OIF technical committee chair Joseph Berthold, also a vice president at Ciena Corp., laid out some of the forum's plans in a discussion with EE Times at the Supercomm trade show last week.

The UNI allows routers to request connections and bandwidth from the optical network core, helping to automate the process of creating or removing connections. Because the UNI doesn't let the router know what's inside the network "cloud," many feel it makes a good complement to the emerging standard for Generalized Multiprotocol Label Switching, which lets routers contact specific switches inside the network core.

"A lot of carriers like this UNI model. They like not having to share everything," Berthold said. "What they're using it for is to drive interoperability between vendors and to allow them to simplify provisioning."

Perched amid other Supercomm exhibits on the playing field of the massive Georgia Dome, the forum's interoperability demonstration included 25 mini-booths of equipment cabled together, with a master scoreboard to indicate when vendors were requesting and creating links to one another's equipment. The participants — including a range of router, switch and transport vendors -- had completed a successful series of interoperability tests run at the University of New Hampshire in May.

Having completing a "straw" ballot at the end of 2000, the UNI specification is being reworked to accommodate some changes requested by carriers. The new version is expected to be released to a vote later this month, with voting to take place at the OIF's July 31 meeting in Vancouver. Should that version prove satisfactory or require only minor changes, the UNI will be brought to a principal member ballot, where it requires a 75 percent vote for final approval.

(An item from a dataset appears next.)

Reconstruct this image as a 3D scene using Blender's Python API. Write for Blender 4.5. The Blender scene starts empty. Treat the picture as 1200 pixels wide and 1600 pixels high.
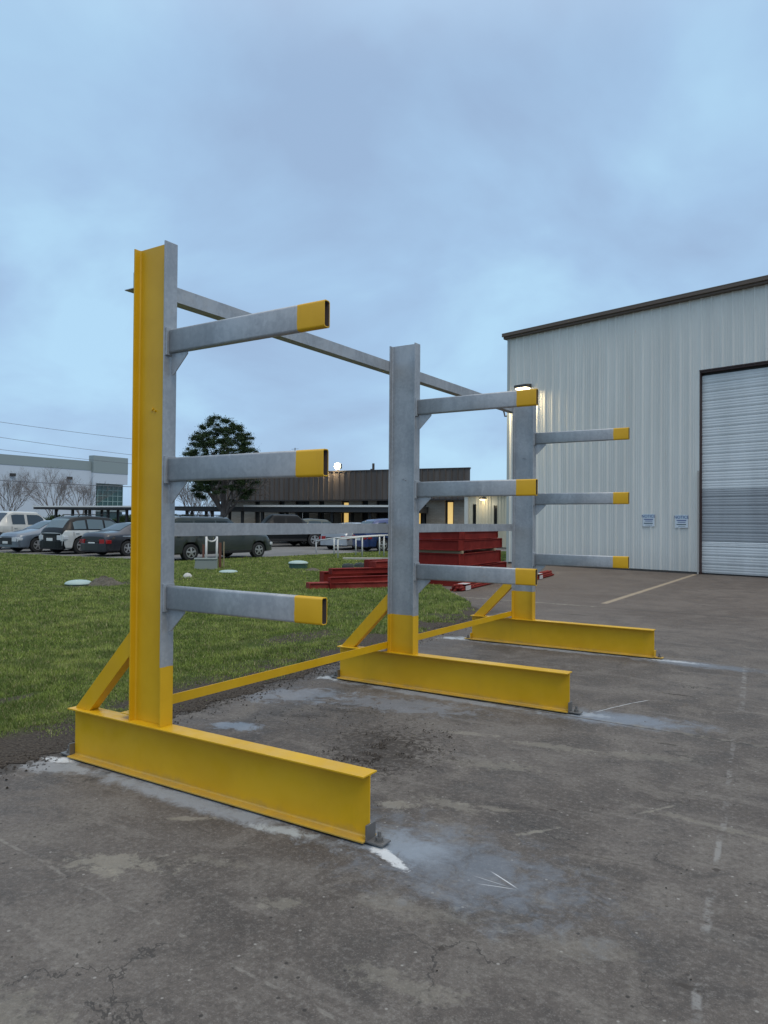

The OIF architecture group, which had been responsible for crafting the UNI, hasn't chosen its next project but is considering options inside the network "cloud," Berthold said. One possibility is to develop an interface allowing switches and wave-division-multiplexing equipment to swap information for management functions such as performance monitoring. The group also might study interdomain connections that would let one cloud talk to another, he said.

Berthold also said the architecture group might consider changes to the UNI to accommodate all-optical networking. All-optical switches aren't able to extract data from the light streams that pass through, presenting some challenges in terms of network management.

Meanwhile, the OIF's physical-layer group is "attacking the whole 40-Gbit per second problem," Berthold said. The group is developing 40-Gbit/second versions of standard optical-networking interfaces such as the system physical interface (SPI) and the serdes-to-framer interface (SFI). In addition, the group is in "the early stage of defining" a 40-Gbit/s version of the very short reach (VSR) interface that connects boxes within a central office, Berthold said.

The physical-layer group also is beginning an effort to define standards for the size and pinouts of tunable lasers. With no standards in place, tunable-laser vendors have to keep altering their ware to accommodate different module markers, Berthold said.